Tax triggers are trouble: NC leaders’ latest design for tax cuts won’t improve our lives

Published August 17, 2023

By Alexandra Sirota

NC Senate President Phil Berger and Speaker of the House Tim Moore have reached an agreement behind closed doors on a tax plan that will use some form of revenue targets, beyond calendar dates, to determine whether personal income tax rates will be lowered.  

Revenue collected by the state typically comes from a range of sources that include income and sales taxes, fines, and fees. Income taxes represent the greatest source of dollars for the state to fund public schools and universities, public health, transportation, and they are also the most likely to keep up with costs in delivering services over time and can be best aligned to a person’s ability to pay. 

The leadership of the General Assembly has spent a lot of time — not just this summer but for more than a decade — planning to get to zero income tax. Meanwhile, they have spent no time planning to get to zero poverty and zero hardship for the people of North Carolina. The latest development around tax triggers is a distraction from the reality that leaders choose time and again to divert our wealth to the richest North Carolinians rather than developing policies that make childcare more affordable for working families, ensure every family has a roof over their heads, or reduce hardship.   

North Carolina is still on the path to zero income tax 

Tax triggers are just the latest convoluted design to distract us from the reality that some NC policymakers are not only failing in their responsibility to serve the people of this state, but they also are making it next to impossible for future policymakers to do any different. 

Using so called tax triggers would mean that rates get cut if specific revenue collection levels or growth rates are reached. These triggers are increasingly common as states try to make claims that tax cuts don’t undermine the fundamental responsibility of policymakers to meet the priorities of people.  

The fact is income tax cuts always reduce the public funds available for schools, communities, infrastructure, and environmental protection. Even when claims to make up the revenue from other sources are made, these never truly come to pass. Proposed revenue raisers in North Carolina, like casinos and sports gambling, are almost always less adequate than income taxes  in meeting needs and are less sustainable over time. They also often result in tax shifts that ask North Carolinians with middle and low incomes to carry a greater load.  

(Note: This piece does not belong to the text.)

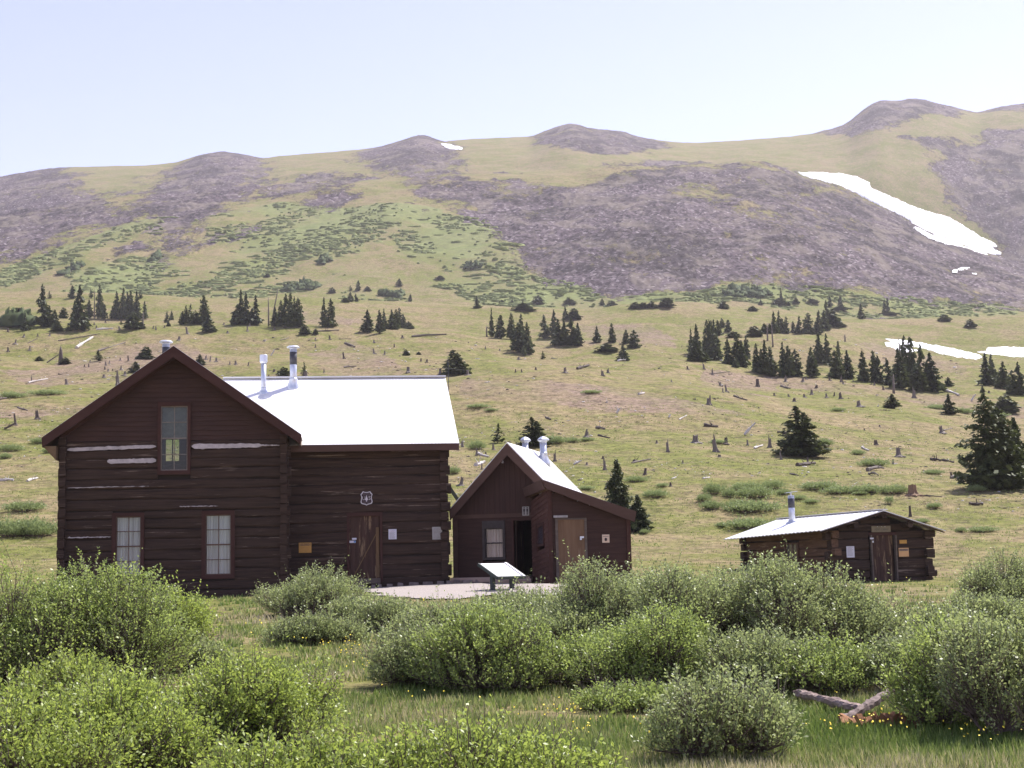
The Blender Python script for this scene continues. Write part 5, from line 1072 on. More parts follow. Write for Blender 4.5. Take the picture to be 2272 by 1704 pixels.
# ------------------------------------------------------------------ fallen logs (x0,y0,x1,y1,thick px,material,label)
LG = [(170, 773, 206, 749, 6, 'w', 'thick white fallen trunk with dark butt on the left slope'), (218, 780, 278, 761, 4, 'd', 'long grey fallen trunk ending in a dark root, left of the gable'), (130, 757, 222, 741, 2.5, 'k', 'long thin dark pole above the white fallen trunk'), (62, 762, 84, 751, 2, 'k', 'short dark pole on the left slope under four stumps'), (104, 805, 131, 788, 3, 'd', 'grey pole leaning downhill beside the blackened snag'), (213, 732, 251, 730, 4, 'w', 'pale log lying level below the thin spruce row'), (63, 850, 106, 841, 3.5, 'w', 'pale curved log with an upright stub at far left'), (129, 831, 161, 837, 3, 'k', 'dark broken log left of the gable roof slope'),
 (587, 757, 592, 775, 6, 'w', 'bright white upended log piece above the vent pipes'), (601, 790, 610, 776, 3, 'w', 'thin white stick between the two vent pipes'), (704, 736, 752, 734, 4, 'k', 'long dark log lying level behind the paired spruces'), (765, 762, 787, 771, 5, 'd', 'grey log with root plate on the bare patch above the wing'), (914, 748, 990, 743, 5, 'k', 'long dark fallen trunk on the crest above the wing ridge'), (763, 816, 791, 813, 3.5, 'd', 'grey log just above the white wing ridge'), (628, 727, 673, 729, 2.5, 'k', 'thin dark log at the foot of the dense clump'), (752, 753, 780, 753, 2.5, 'k', 'thin dark stick on the crest above the wing'), (640, 750, 622, 756, 2, 'd', 'thin grey twig on grass above the stovepipe'),
 (1223, 795, 1241, 800, 4, 'd', 'grey log pointing downhill in the grassy hollow'), (1370, 802, 1389, 799, 4, 'w', 'pale log under the spruce in the hollow'), (1281, 820, 1307, 811, 6, 'k', 'rotten dark log on the middle crest'), (1417, 876, 1430, 873, 5, 'w', 'white wood chunk on the reddish hillside'), (1346, 893, 1348, 901, 5, 'w', 'white upright splinter on the green hillside'), (1368, 918, 1375, 909, 6, 'w', 'white slanting splinter on the green hillside'), (1211, 927, 1222, 932, 5, 'd', 'small grey log left on the green hillside'), (1322, 950, 1342, 953, 6, 'd', 'rounded grey log right of the shed spruce'), (1507, 932, 1524, 922, 3, 'w', 'pale twisted branch on the green hillside'), (1484, 928, 1488, 920, 4, 'w', 'small white splinter beside a twisted branch'),
 (1629, 880, 1658, 889, 4, 'k', 'dark pole lying on grass above the lone spruce'), (1733, 858, 1754, 864, 5, 'd', 'grey log on the dark bank below the spruce row'), (1575, 830, 1620, 826, 2.5, 'k', 'dark crack-like pole on the reddish bank'), (2093, 866, 2128, 878, 6, 'w', 'white fallen trunk tip beside the biggest dark clump'), (2155, 891, 2165, 876, 4, 'w', 'white leaning pole behind the tall spruce'), (1945, 877, 1948, 886, 4, 'w', 'short white upright stick below the spruce row'), (1913, 995, 1928, 1001, 5, 'w', 'white sliver of log right of the lone spruce'), (1925, 1046, 1961, 1042, 8, 'd', 'arched grey log under a sage bush above the small cabin'), (1928, 1053, 1949, 1057, 5, 'd', 'short grey log just below the arched one'), (2065, 1021, 2087, 1024, 8, 'k', 'charred log with pale break left of the tall spruce'), (2090, 1022, 2116, 1027, 5, 'k', 'low dark log touching the charred one'), (2109, 1062, 2131, 1062, 6, 'd', 'pale log at the foot of the tall spruce'), (2093, 956, 2113, 951, 3, 'd', 'thin grey log beside a dark stump at right'), (1947, 902, 1954, 908, 4, 'w', 'small white log piece near the young spruces'),
 (1769, 1034, 1809, 1031, 9, 'k', 'thick dark log lying below the lone spruce'), (1753, 1052, 1771, 1056, 4, 'd', 'small grey log lower below the lone spruce'), (1652, 966, 1676, 940, 6, 'w', 'large splintered white log left of the lone spruce'), (1674, 996, 1692, 989, 5, 'w', 'pale wedge of wood left of the lone spruce'), (1562, 946, 1593, 948, 7, 'k', 'dark rotten log on the hillside left of the lone spruce'), (1062, 1009, 1085, 1015, 6, 'w', 'white-topped log just behind the shed roof'), (1056, 1034, 1075, 1028, 9, 'w', 'white and black root stub behind the shed roof'), (1273, 1031, 1291, 1024, 5, 'w', 'bright white log right of the shed vents'), (1402, 1028, 1443, 1020, 4, 'd', 'jagged grey log on the open slope'), (1404, 1025, 1420, 1030, 7, 'k', 'dark rotten chunk on the open slope'), (1560, 1063, 1575, 1060, 4, 'w', 'small white log above the willow patch'), (1328, 967, 1354, 973, 4, 'k', 'dark broken branch right of a grey stump'),
 (10, 953, 35, 940, 5, 'k', 'dark root arm reaching left from a tall stump'), (39, 905, 61, 912, 4, 'd', 'grey log on green grass at far left'), (1, 1067, 30, 1067, 7, 'w', 'white splintered log at the left edge'), (61, 1069, 83, 1062, 6, 'w', 'white curved log left of the large cabin'), (-4, 888, 15, 885, 6, 'k', 'dark log cut by the left edge'), (60, 1132, 78, 1128, 5, 'w', 'pale log in front of the left willow patch'), (1500, 1060, 1490, 1063, 3, 'w', 'tiny white chip above the willow patch'), (2150, 1120, 2182, 1122, 8, 'k', 'low dark rotten log right above the small cabin'), (1750, 965, 1725, 961, 7, 'k', 'dark log touching the left side of the lone spruce'), (2040, 1100, 2090, 1103, 3, 'k', 'thin dark pole by the orange-faced stump')]
HA_ = hitv([l[0] for l in LG], [l[1] for l in LG]); HB_ = hitv([l[2] for l in LG], [l[3] for l in LG]); LM = dict(w=WHITEW, d=DEADW, k=DEADD)
for i, (l, p, q) in enumerate(zip(LG, HA_, HB_)):
    px = math.hypot(l[2] - l[0], l[3] - l[1]); Dm = p[1]; k_ = Dm / FPX
    if np.linalg.norm(q - p) > 3.2 * px * k_: q = p + (PW(l[2], l[3], Dm) - PW(l[0], l[1], Dm)); 
    r0 = l[4] * k_ * .5; m = MB(); d = q - p; mid = p + d * .5 + np.array([0, 0, .0]); n_ = 6; pts = []
    for t in np.linspace(0, 1, n_): pts.append(tuple(p + d * t - p + np.array([0, 0, r0 * .75 + (.25 * r0) * math.sin(t * 5 + i) + (math.sin(t * math.pi) * .14 if 'arched' in l[6] else 0)])))
    m.tube(pts, [r0 * (1.1 - .5 * t) * (1 + .2 * math.sin(9 * t + i)) for t in np.linspace(0, 1, n_)], 8, .35, seed=i)
    for k in range(2): t = .25 + .5 * rng.random(); c = np.array(pts[0]) + d * t; m.tube([tuple(c), tuple(c + np.array([rng.standard_normal() * r0 * 2, rng.standard_normal() * r0, r0 * (2.2 + 2 * rng.random())]))], [r0 * .3, r0 * .1], 5)
    tag(link('fallen_log', mkmesh('fallen_log', m.V, m.F, LM[l[5]], False), None, tuple(p)), l[6], 'fallen log', 'fallen logs on the hillside')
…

Income tax cuts scheduled into the future are particularly problematic because they commit future policymakers to tax changes regardless of what the future brings — whether it’s a public health crisis or an opportunity to put in place infrastructure that would support growth without displacement. 

Examples abound of states that have run into significant problems because of tax triggers under various designs:  

– “In Oklahoma, despite a revenue shortfall and budget crunch, the Board of Equalization had to certify a tax rate reduction passed several years ago. …” 

– “In Virginia, policymakers ducked a tax increase to pay for roads by substituting hypothetical revenue from the pending Marketplace Fairness Act. When Congress (predictably) didn’t pass the legislation, the lack of sales tax revenue triggered a gas tax increase.”  

“[In Missouri], the $150 million revenue growth needed to trigger the phase-in [of tax cuts] is just 1.7 percent of forecasted fiscal year 2015 revenue. That is highly unlikely to be sufficient to maintain current services. The fiscal note assumed inflation alone would be 2.3 percent per year during the phase-in period.” 

The overall lesson is that there is no “good” way to design tax triggers. 

Triple trouble for North Carolina with tax triggers on the table 

Here are the three major problems with tax triggers that should cause policymakers and the public to reject this latest effort to usher in additional tax cuts for the richest North Carolinians without accountability to the people of our state. 

1. Tax triggers avoid balanced budget requirements and allow policymakers to claim credit for tax cuts without being accountable to the people. Tax triggers are a political tool, not a tool for sound budgeting. Tax triggers make it possible for lawmakers to put in place revenue changes that don’t require showing the public how spending will be changed to meet that revenue number.   

2. Tax triggers are based on incomplete spending and revenue projection data. With incomplete information about spending requirements over time, policymakers in North Carolina don’t have information about what it will take to maintain current service levels into the future across the range of public programs that people expect the government to provide. With conservative projections about revenue collection a matter of course in North Carolina, policymakers have limited information as well about what revenue levels are likely to be met under various scenarios.   

3. NC doesn’t have the revenue now for what is needed to meet documented requirements, so tax triggers in North Carolina would build from a diminished baseline. After a decade of reductions to state revenue, North Carolina is operating at a level of revenue that has meant the state is $11.7 billion below historic spending levels as a share of the economy. This means that any revenue growth from this baseline will take generations to catch up to what we already know is needed for things like our public schools. 

Tax triggers have a long track record of failing to create the conditions necessary for fiscally responsible budgeting. They make it easier for policymakers to shirk their responsibility to govern for the good of the people.  

Importantly, too, triggers always work in one direction: to lower taxes and obscure the reality that raising taxes on the wealthy and on corporations may be necessary to put us all on solid ground. 

North Carolinians should demand policymakers do their job of creating a balanced budget each year with the input of the people instead of putting tax cuts for the wealthy on autopilot.